Der Bundestag hat das umstrittene BND-Gesetz beschlossen. Für Angela Merkels Regierung ist die Zeit der Spionageskandale damit offiziell beendet. So schafft man kein Vertrauen in die Dienste.
Es scheint lange her zu sein,
dass sich die Republik über ein belauschtes Kanzlerinnentelefon, geheime
Selektorenlisten und angezapfte Unterseekabel aufregte. Dabei war die Lage noch
2015 ernst, auch für Angela Merkel. Vorwürfe, das Kanzleramt habe bezüglich
eines angeblichen No-Spy-Deals mit den USA gelogen, trafen Merkel persönlich,
kratzten an ihrer Glaubwürdigkeit, provozierten einen Koalitionskrach.
Zuvor hatten die Enthüllungen von
Edward Snowden über das globale Spionagenetz die Beziehungen zwischen Europa
und den USA erschüttert. Es stellte sich heraus, dass auch der deutsche
Auslandsgeheimdienst BND in Spähskandale verwickelt war.
An diesem Freitag hat der
Bundestag nun die größte BND-Reform aller Zeiten verabschiedet. Das Gesetz
verpasst dem Dienst neue Regeln. Regeln, die für Transparenz und Klarheit
sorgen, schwärmt die Große Koalition. Kritiker schimpfen: Das Gegenteil ist der
Fall, frühere Rechtsbrüche werden für die Zukunft legitimiert. (Was im Detail
im neuen Gesetz steht, lesen Sie hier.)
Versuch der Reinwaschung
Über die Stärken und Schwächen
des Gesetzes kann man streiten, über die symbolische Wirkung nicht. Die
BND-Reform wirkt wie ein Schlussstrich der Bundesregierung unter die
Spähaffäre. Und Deutschlands beschämende Rolle darin wird gleich mit abgeräumt.
Reicht das nicht?Seht her, will
Merkels Regierung zeigen, wir haben aus dem Chaos, das unsere
6000-Mitarbeiter-Behörde und deren Aufsicht im Kanzleramt fabriziert hat,
gelernt. Wir haben einen neuen BND-Präsidenten installiert und schaffen
zusätzliche Gremien. Wir werden den Nachrichtendienst stärken und ihn
gleichzeitig gründlicher kontrollieren.
Nein, das reicht nicht. Denn
zentrale Vorgänge sind bis heute nicht aufgeklärt.
So half der BND dem
US-Geheimdienst NSA dabei, Unternehmen und Politiker in EU und Nato
auszuforschen. Wer im Kanzleramt wann davon wusste, was konkret passierte, ist
offen.
Jahrelang schaute man im BND
nicht so genau hin, wenn die NSA Suchbefehle für die Datenströme vorgab.
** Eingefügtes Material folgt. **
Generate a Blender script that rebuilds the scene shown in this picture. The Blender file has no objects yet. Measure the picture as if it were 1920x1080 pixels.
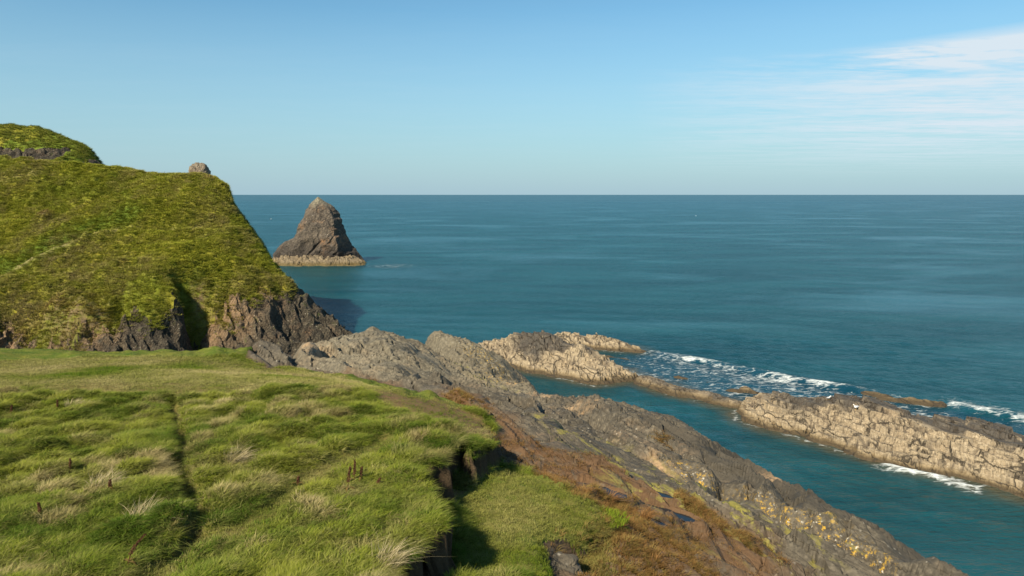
import bpy, math, random
import numpy as np
from mathutils import Vector
R = math.radians
rnd = random.Random(7)
rng = np.random.default_rng(11)
sc = bpy.context.scene
C = sc.collection

# ------------------------------------------------------------------ camera, sky, sun
F, CX, HZ, EYE = 1400.0, 960.0, 365.0, 22.0        # focal length, centre column, horizon row (of a 1920x1080 photo), eye height
cd = bpy.data.cameras.new('camera'); cam = bpy.data.objects.new('camera', cd); C.objects.link(cam)
cd.sensor_width = 36; cd.lens = 36 * F / 1920; cd.shift_y = -(540 - HZ) / 1920
cd.clip_start = 0.5; cd.clip_end = 200000
cam.location = (0, 0, EYE); cam.rotation_euler = (R(90), 0, 0)
sc.camera = cam

SUN_AZ = math.atan2(-0.58, -0.81); SUN_EL = R(39)
sun_dir = Vector((math.sin(SUN_AZ) * math.cos(SUN_EL), math.cos(SUN_AZ) * math.cos(SUN_EL), math.sin(SUN_EL)))
ld = bpy.data.lights.new('sun', 'SUN'); ld.energy = 5.0; ld.angle = R(0.53); ld.color = (1.0, 0.87, 0.66)
sun = bpy.data.objects.new('sun', ld); C.objects.link(sun)
sun.rotation_euler = sun_dir.to_track_quat('Z', 'Y').to_euler(); sun.location = (0, 0, 200)
sc.view_settings.view_transform = 'Standard'; sc.view_settings.look = 'None'
sc.view_settings.exposure = 0.88; sc.view_settings.gamma = 1; sc.view_settings.use_curve_mapping = False
sc.cycles.max_bounces = 5; sc.cycles.diffuse_bounces = 2; sc.cycles.glossy_bounces = 2
sc.cycles.transmission_bounces = 2; sc.cycles.transparent_max_bounces = 4
sc.cycles.use_denoising = True

class NT:
    """short-hand for building node trees"""
    def __init__(s, tree): s.t = tree; s.t.nodes.clear()
    def n(s, kind, ins=None, **props):
        nd = s.t.nodes.new(kind)
        for k, v in props.items(): setattr(nd, k, v)
        for k, v in (ins or {}).items(): s.put(nd.inputs[k], v)
        return nd
    def put(s, sock, v):
        if isinstance(v, bpy.types.Node): v = v.outputs[0]
        if isinstance(v, bpy.types.NodeSocket): s.t.links.new(v, sock)
        elif isinstance(v, (tuple, list)) and len(v) == 3 and sock.type == 'RGBA': sock.default_value = (*v, 1)
        else: sock.default_value = v
    def math(s, op, a, b=0.0, clamp=False):
        return s.n('ShaderNodeMath', {0: a, 1: b}, operation=op, use_clamp=clamp).outputs[0]
    def mix(s, f, a, b, blend='MIX'):
        nd = s.n('ShaderNodeMix', data_type='RGBA', blend_type=blend)
        s.put(nd.inputs[0], f); s.put(nd.inputs[6], a); s.put(nd.inputs[7], b)
        return nd.outputs[2]
    def ramp(s, v, lo, hi, a=0.0, b=1.0):
        return s.n('ShaderNodeMapRange', {0: v, 1: lo, 2: hi, 3: a, 4: b}, clamp=True).outputs[0]
    def noise(s, vec, scale, detail=4, rough=0.55, dist=0.0):
        return s.n('ShaderNodeTexNoise', {'Vector': vec, 'Scale': scale, 'Detail': detail, 'Roughness': rough, 'Distortion': dist}).outputs[0]
    def attr(s, name, kind='GEOMETRY', out=2):
        return s.n('ShaderNodeAttribute', attribute_name=name, attribute_type=kind).outputs[out]
    def mapping(s, vec, rot=(0, 0, 0), scale=(1, 1, 1), loc=(0, 0, 0)):
        return s.n('ShaderNodeMapping', {'Vector': vec, 'Rotation': rot, 'Scale': scale, 'Location': loc}).outputs[0]

w = bpy.data.worlds.new('World'); sc.world = w; w.use_nodes = True
t = NT(w.node_tree)
sky = t.n('ShaderNodeTexSky', sky_type='NISHITA', sun_disc=False, sun_elevation=SUN_EL, sun_rotation=SUN_AZ,
          altitude=20.0, air_density=1.0, dust_density=0.6, ozone_density=1.6)
hs = t.mix(1.0, sky, (0.70, 1.04, 1.07), 'MULTIPLY')
tc = t.n('ShaderNodeTexCoord')
sep = t.n('ShaderNodeSeparateXYZ', {0: tc.outputs['Generated']})
# thin cirrus sheets: directions projected on a flat cloud layer
dz = t.math('MAXIMUM', sep.outputs[2], 0.02)
cxn = t.math('DIVIDE', sep.outputs[0], dz); cyn = t.math('DIVIDE', sep.outputs[1], dz)
cv = t.n('ShaderNodeCombineXYZ', {0: cxn, 1: cyn})
warp = t.mapping(cv, rot=(0, 0, R(-14)), scale=(0.16, 0.42, 1), loc=(3.1, 0.7, 0))
n1 = t.math('ADD', t.math('MULTIPLY', t.noise(warp, 2.2, 8, 0.62, 0.6), 0.65), t.math('MULTIPLY', t.noise(t.mapping(cv, scale=(0.9, 1.6, 1)), 3.2, 6, 0.6, 0.3), 0.35))
n2 = t.noise(t.mapping(cv, scale=(0.10, 0.16, 1), loc=(1.7, 4.0, 0)), 1.0, 3, 0.5)
azi = t.math('ARCTAN2', sep.outputs[0], sep.outputs[1])
# the bank of cloud that stands in the north-east: wide in azimuth, thin in elevation
el = t.math('ARCSINE', sep.outputs[2])
bank = t.math('MULTIPLY', t.ramp(azi, 0.16, 0.50), t.ramp(el, 0.02, 0.075))
bank = t.math('MULTIPLY', bank, t.ramp(el, 0.178, 0.165))
upper = t.math('MULTIPLY', t.ramp(azi, 0.40, 0.50), t.math('MULTIPLY', t.ramp(t.math('SUBTRACT', el, t.math('MULTIPLY', azi, 0.075)), 0.098, 0.120), t.ramp(t.math('SUBTRACT', el, t.math('MULTIPLY', azi, 0.05)), 0.160, 0.142)))
wisp = t.math('MULTIPLY', t.ramp(t.math('ADD', n1, t.math('MULTIPLY', n2, 0.25)), 0.50, 0.72), bank)
wisp2 = t.math('MULTIPLY', t.ramp(n1, 0.36, 0.52), upper)
thin = t.math('MULTIPLY', t.ramp(n1, 0.45, 0.9), t.math('MULTIPLY', t.ramp(el, 0.0, 0.05), t.ramp(el, 0.30, 0.1)))
cl = t.math('ADD', t.math('MULTIPLY', wisp, 0.95), t.math('ADD', t.math('MULTIPLY', wisp2, 0.95), t.math('MULTIPLY', thin, 0.10)), clamp=True)
low = t.ramp(el, 0.24, -0.01)
skyc = t.mix(t.math('MULTIPLY', low, 0.90), hs, (3.05, 4.35, 5.25))
mixc = t.mix(cl, skyc, (5.5, 6.35, 7.0))
bg = t.n('ShaderNodeBackground', {'Color': mixc, 'Strength': 0.069})
t.n('ShaderNodeOutputWorld', {'Surface': bg})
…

Deutschland nahm damit das Risiko von Rechtsbrüchen in Kauf. Wie es überhaupt
dazu kommen konnte, beleuchtete ein Untersuchungsausschuss - doch Akten und
Zeugen brachten nur teilweise Klarheit.
Fragenkataloge, die die
Bundesregierung nach der Causa Snowden an die US-Regierung schickte, wurden nie
oder knapp beantwortet. Warum nahm Deutschland das einfach so hin? Gab es
ernsthafte Versuche, an Antworten zu kommen?
Schuld an der Unklarheit ist auch
Merkel. Die Themen Überwachung und Spionage prägten ihre dritte Amtszeit mit,
trotzdem reagierte sie oft nur dann, wenn der öffentliche Druck stieg. Zu oft
wartete sie ab, bis sich die Sache von selbst erledigte und die Aufmerksamkeit
nachließ.
Zwar betont sie, dass Europa auf
US-Informationen angewiesen ist. Angesichts der Terrorgefahr ist das eine
nachvollziehbare Haltung. Auch erwartet niemand eine Regierungserklärung über
Datenknotenpunkte und den Einsatz von Radomen. Doch Merkel hätte wenigstens
einmal ausführlich erklären müssen, wo exakt sie auf dem schmalen Grat zwischen
Geheimdienstbefugnissen und Bürgerrechten steht.
Merkel trägt die politische
Verantwortung dafür, dass die Bürger in die Arbeit der Nachrichtendienste
vertrauen. Dazu gehört, dass man ehrlich über die Grenzen von Aufklärung und
Risiken für Durchschnittsbürger spricht. Diese Gelegenheit hat Merkel nicht
genutzt oder bewusst verpasst. Daran ändert auch ein 70-seitiges Gesetz nicht.